# Given problem:
Make an exact copy of all the material below, apart from the pictures.

# Data excerpt:
──────────

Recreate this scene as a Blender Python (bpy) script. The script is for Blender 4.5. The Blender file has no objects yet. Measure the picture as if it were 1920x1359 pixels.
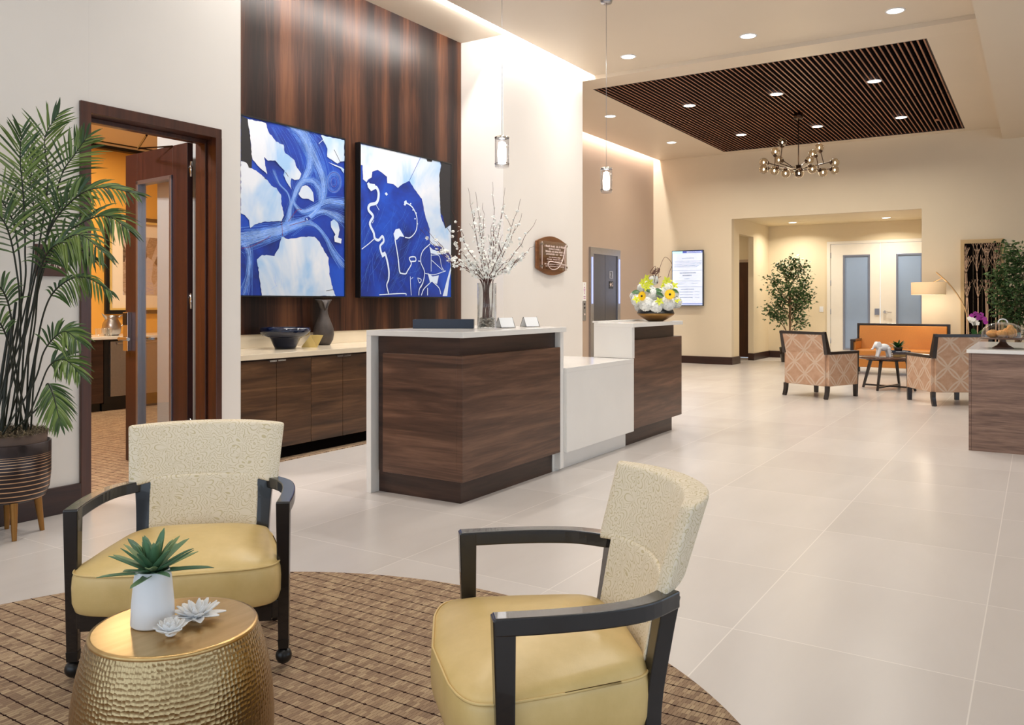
import bpy, bmesh, math, random
from mathutils import Vector, Matrix, noise as mnoise
from mathutils.geometry import tessellate_polygon
random.seed(7)
C = bpy.context.scene.collection
PI = math.pi
# ------------------------------------------------------------------ camera numbers
CH, CF, CX, HY = 1.25, 1559.0, 960.0, 566.0
CA = math.radians(32.36); cc, ss = math.cos(CA), math.sin(CA)
def ray(u, v):
    p = (u-CX)/CF
    return Vector((cc+p*ss, ss-p*cc, (HY-v)/CF))
def atD(u, v, d):
    r = ray(u, v); return Vector((r.x*d, r.y*d, CH+r.z*d))
def atY(u, v, Y):
    r = ray(u, v); return atD(u, v, Y/r.y)
def atX(u, v, X):
    r = ray(u, v); return atD(u, v, X/r.x)

# ------------------------------------------------------------------ material helpers
def lin(r, g, b):
    def f(c):
        c /= 255.0
        return c/12.92 if c <= .04045 else ((c+.055)/1.055)**2.4
    return (f(r), f(g), f(b), 1)
class NT:
    def __init__(s, name):
        s.m = bpy.data.materials.new(name); s.m.use_nodes = True
        s.t = s.m.node_tree; s.b = s.t.nodes['Principled BSDF']; s.o = s.t.nodes['Material Output']
        s.tc = s.n('ShaderNodeTexCoord')
    def n(s, ty, **kw):
        x = s.t.nodes.new(ty)
        for k, v in kw.items(): setattr(x, k, v)
        return x
    def l(s, a, b): s.t.links.new(a, b)
    def put(s, sock, v):
        if hasattr(v, 'is_linked') or isinstance(v, bpy.types.NodeSocket): s.l(v, sock)
        else: sock.default_value = v
    def mth(s, op, a, b=0.0, c=0.0):
        x = s.n('ShaderNodeMath', operation=op)
        s.put(x.inputs[0], a); s.put(x.inputs[1], b); s.put(x.inputs[2], c)
        return x.outputs[0]
    def mix(s, f, a, b, blend='MIX'):
        x = s.n('ShaderNodeMix', data_type='RGBA', blend_type=blend)
        s.put(x.inputs[0], f); s.put(x.inputs[6], a); s.put(x.inputs[7], b)
        return x.outputs[2]
    def vec(s, scale=(1, 1, 1), src='Object', loc=(0, 0, 0), rot=(0, 0, 0)):
        x = s.n('ShaderNodeMapping'); s.l(s.tc.outputs[src], x.inputs[0])
        x.inputs['Scale'].default_value = scale; x.inputs['Location'].default_value = loc
        x.inputs['Rotation'].default_value = rot
        return x.outputs[0]
    def noise(s, v, scale=5, detail=3, rough=.5, dist=0):
        x = s.n('ShaderNodeTexNoise'); s.l(v, x.inputs['Vector'])
        x.inputs['Scale'].default_value = scale; x.inputs['Detail'].default_value = detail
        x.inputs['Roughness'].default_value = rough; x.inputs['Distortion'].default_value = dist
        return x.outputs[0]
    def ramp(s, f, stops):
        x = s.n('ShaderNodeValToRGB'); s.put(x.inputs[0], f)
        e = x.color_ramp.elements
        while len(e) < len(stops): e.new(.5)
        for i, (p, c) in enumerate(stops):
            e[i].position = p; e[i].color = c if len(c) == 4 else (*c, 1)
        return x.outputs[0]
    def base(s, v): s.put(s.b.inputs['Base Color'], v)
    def set(s, **kw):
        for k, v in kw.items(): s.put(s.b.inputs[k.replace('_', ' ')], v)
    def bump(s, h, strength=.3, dist=.002):
        x = s.n('ShaderNodeBump'); x.inputs['Strength'].default_value = strength
        x.inputs['Distance'].default_value = dist; s.put(x.inputs['Height'], h)
        s.l(x.outputs[0], s.b.inputs['Normal'])
    def xyz(s, v):
        x = s.n('ShaderNodeSeparateXYZ'); s.l(v, x.inputs[0]); return x.outputs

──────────

# Output below:
Recreate this scene as a Blender Python (bpy) script. The script is for Blender 4.5. The Blender file has no objects yet. Measure the picture as if it were 1920x1359 pixels.
import bpy, bmesh, math, random
from mathutils import Vector, Matrix, noise as mnoise
from mathutils.geometry import tessellate_polygon
random.seed(7)
C = bpy.context.scene.collection
PI = math.pi
# ------------------------------------------------------------------ camera numbers
CH, CF, CX, HY = 1.25, 1559.0, 960.0, 566.0
CA = math.radians(32.36); cc, ss = math.cos(CA), math.sin(CA)
def ray(u, v):
    p = (u-CX)/CF
    return Vector((cc+p*ss, ss-p*cc, (HY-v)/CF))
def atD(u, v, d):
    r = ray(u, v); return Vector((r.x*d, r.y*d, CH+r.z*d))
def atY(u, v, Y):
    r = ray(u, v); return atD(u, v, Y/r.y)
def atX(u, v, X):
    r = ray(u, v); return atD(u, v, X/r.x)

# ------------------------------------------------------------------ material helpers
def lin(r, g, b):
    def f(c):
        c /= 255.0
        return c/12.92 if c <= .04045 else ((c+.055)/1.055)**2.4
    return (f(r), f(g), f(b), 1)
class NT:
    def __init__(s, name):
        s.m = bpy.data.materials.new(name); s.m.use_nodes = True
        s.t = s.m.node_tree; s.b = s.t.nodes['Principled BSDF']; s.o = s.t.nodes['Material Output']
        s.tc = s.n('ShaderNodeTexCoord')
    def n(s, ty, **kw):
        x = s.t.nodes.new(ty)
        for k, v in kw.items(): setattr(x, k, v)
        return x
    def l(s, a, b): s.t.links.new(a, b)
    def put(s, sock, v):
        if hasattr(v, 'is_linked') or isinstance(v, bpy.types.NodeSocket): s.l(v, sock)
        else: sock.default_value = v
    def mth(s, op, a, b=0.0, c=0.0):
        x = s.n('ShaderNodeMath', operation=op)
        s.put(x.inputs[0], a); s.put(x.inputs[1], b); s.put(x.inputs[2], c)
        return x.outputs[0]
    def mix(s, f, a, b, blend='MIX'):
        x = s.n('ShaderNodeMix', data_type='RGBA', blend_type=blend)
        s.put(x.inputs[0], f); s.put(x.inputs[6], a); s.put(x.inputs[7], b)
        return x.outputs[2]
    def vec(s, scale=(1, 1, 1), src='Object', loc=(0, 0, 0), rot=(0, 0, 0)):
        x = s.n('ShaderNodeMapping'); s.l(s.tc.outputs[src], x.inputs[0])
        x.inputs['Scale'].default_value = scale; x.inputs['Location'].default_value = loc
        x.inputs['Rotation'].default_value = rot
        return x.outputs[0]
    def noise(s, v, scale=5, detail=3, rough=.5, dist=0):
        x = s.n('ShaderNodeTexNoise'); s.l(v, x.inputs['Vector'])
        x.inputs['Scale'].default_value = scale; x.inputs['Detail'].default_value = detail
        x.inputs['Roughness'].default_value = rough; x.inputs['Distortion'].default_value = dist
        return x.outputs[0]
    def ramp(s, f, stops):
        x = s.n('ShaderNodeValToRGB'); s.put(x.inputs[0], f)
        e = x.color_ramp.elements
        while len(e) < len(stops): e.new(.5)
        for i, (p, c) in enumerate(stops):
            e[i].position = p; e[i].color = c if len(c) == 4 else (*c, 1)
        return x.outputs[0]
    def base(s, v): s.put(s.b.inputs['Base Color'], v)
    def set(s, **kw):
        for k, v in kw.items(): s.put(s.b.inputs[k.replace('_', ' ')], v)
    def bump(s, h, strength=.3, dist=.002):
        x = s.n('ShaderNodeBump'); x.inputs['Strength'].default_value = strength
        x.inputs['Distance'].default_value = dist; s.put(x.inputs['Height'], h)
        s.l(x.outputs[0], s.b.inputs['Normal'])
    def xyz(s, v):
        x = s.n('ShaderNodeSeparateXYZ'); s.l(v, x.inputs[0]); return x.outputs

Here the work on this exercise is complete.